# WHAT IS REQUIRED
The data below must be copied in full and without any change.

[start of DATASET EXTRACT]

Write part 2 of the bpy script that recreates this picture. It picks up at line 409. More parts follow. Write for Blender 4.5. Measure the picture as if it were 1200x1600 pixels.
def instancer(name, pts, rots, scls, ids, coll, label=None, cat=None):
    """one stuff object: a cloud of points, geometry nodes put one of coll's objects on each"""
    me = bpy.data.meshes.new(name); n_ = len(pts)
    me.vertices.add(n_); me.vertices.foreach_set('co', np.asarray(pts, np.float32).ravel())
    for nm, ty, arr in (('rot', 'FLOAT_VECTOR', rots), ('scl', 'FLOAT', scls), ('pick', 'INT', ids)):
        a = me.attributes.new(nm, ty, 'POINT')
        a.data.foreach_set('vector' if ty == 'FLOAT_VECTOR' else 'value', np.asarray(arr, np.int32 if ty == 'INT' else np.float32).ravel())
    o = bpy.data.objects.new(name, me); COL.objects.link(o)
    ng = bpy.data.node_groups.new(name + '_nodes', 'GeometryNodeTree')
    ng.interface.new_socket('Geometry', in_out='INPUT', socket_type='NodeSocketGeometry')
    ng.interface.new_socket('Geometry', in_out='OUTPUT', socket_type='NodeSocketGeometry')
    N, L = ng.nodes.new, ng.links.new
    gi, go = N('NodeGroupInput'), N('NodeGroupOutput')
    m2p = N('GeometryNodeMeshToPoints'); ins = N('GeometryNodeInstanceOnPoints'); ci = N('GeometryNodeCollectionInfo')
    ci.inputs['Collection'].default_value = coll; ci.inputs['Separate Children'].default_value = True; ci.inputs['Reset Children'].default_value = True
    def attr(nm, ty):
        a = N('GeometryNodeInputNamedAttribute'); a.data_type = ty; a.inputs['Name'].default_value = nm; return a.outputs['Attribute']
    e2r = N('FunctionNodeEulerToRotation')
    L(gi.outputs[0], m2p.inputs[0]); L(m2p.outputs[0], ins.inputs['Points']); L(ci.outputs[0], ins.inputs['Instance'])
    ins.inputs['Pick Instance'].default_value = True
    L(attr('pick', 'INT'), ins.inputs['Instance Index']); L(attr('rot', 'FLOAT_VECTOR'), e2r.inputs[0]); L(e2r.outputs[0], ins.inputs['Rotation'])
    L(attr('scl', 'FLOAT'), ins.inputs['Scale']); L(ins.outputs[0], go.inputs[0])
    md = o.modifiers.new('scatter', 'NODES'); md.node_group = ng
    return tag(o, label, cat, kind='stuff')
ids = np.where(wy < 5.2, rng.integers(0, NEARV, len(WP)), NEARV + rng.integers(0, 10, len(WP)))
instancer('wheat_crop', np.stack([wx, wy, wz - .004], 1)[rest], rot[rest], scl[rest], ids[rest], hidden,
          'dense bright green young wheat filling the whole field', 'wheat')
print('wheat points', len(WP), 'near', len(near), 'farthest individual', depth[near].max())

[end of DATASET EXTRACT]

# THE OUTPUT
Write part 2 of the bpy script that recreates this picture. It picks up at line 409. More parts follow. Write for Blender 4.5. Measure the picture as if it were 1200x1600 pixels.
def instancer(name, pts, rots, scls, ids, coll, label=None, cat=None):
    """one stuff object: a cloud of points, geometry nodes put one of coll's objects on each"""
    me = bpy.data.meshes.new(name); n_ = len(pts)
    me.vertices.add(n_); me.vertices.foreach_set('co', np.asarray(pts, np.float32).ravel())
    for nm, ty, arr in (('rot', 'FLOAT_VECTOR', rots), ('scl', 'FLOAT', scls), ('pick', 'INT', ids)):
        a = me.attributes.new(nm, ty, 'POINT')
        a.data.foreach_set('vector' if ty == 'FLOAT_VECTOR' else 'value', np.asarray(arr, np.int32 if ty == 'INT' else np.float32).ravel())
    o = bpy.data.objects.new(name, me); COL.objects.link(o)
    ng = bpy.data.node_groups.new(name + '_nodes', 'GeometryNodeTree')
    ng.interface.new_socket('Geometry', in_out='INPUT', socket_type='NodeSocketGeometry')
    ng.interface.new_socket('Geometry', in_out='OUTPUT', socket_type='NodeSocketGeometry')
    N, L = ng.nodes.new, ng.links.new
    gi, go = N('NodeGroupInput'), N('NodeGroupOutput')
    m2p = N('GeometryNodeMeshToPoints'); ins = N('GeometryNodeInstanceOnPoints'); ci = N('GeometryNodeCollectionInfo')
    ci.inputs['Collection'].default_value = coll; ci.inputs['Separate Children'].default_value = True; ci.inputs['Reset Children'].default_value = True
    def attr(nm, ty):
        a = N('GeometryNodeInputNamedAttribute'); a.data_type = ty; a.inputs['Name'].default_value = nm; return a.outputs['Attribute']
    e2r = N('FunctionNodeEulerToRotation')
    L(gi.outputs[0], m2p.inputs[0]); L(m2p.outputs[0], ins.inputs['Points']); L(ci.outputs[0], ins.inputs['Instance'])
    ins.inputs['Pick Instance'].default_value = True
    L(attr('pick', 'INT'), ins.inputs['Instance Index']); L(attr('rot', 'FLOAT_VECTOR'), e2r.inputs[0]); L(e2r.outputs[0], ins.inputs['Rotation'])
    L(attr('scl', 'FLOAT'), ins.inputs['Scale']); L(ins.outputs[0], go.inputs[0])
    md = o.modifiers.new('scatter', 'NODES'); md.node_group = ng
    return tag(o, label, cat, kind='stuff')
ids = np.where(wy < 5.2, rng.integers(0, NEARV, len(WP)), NEARV + rng.integers(0, 10, len(WP)))
instancer('wheat_crop', np.stack([wx, wy, wz - .004], 1)[rest], rot[rest], scl[rest], ids[rest], hidden,
          'dense bright green young wheat filling the whole field', 'wheat')
print('wheat points', len(WP), 'near', len(near), 'farthest individual', depth[near].max())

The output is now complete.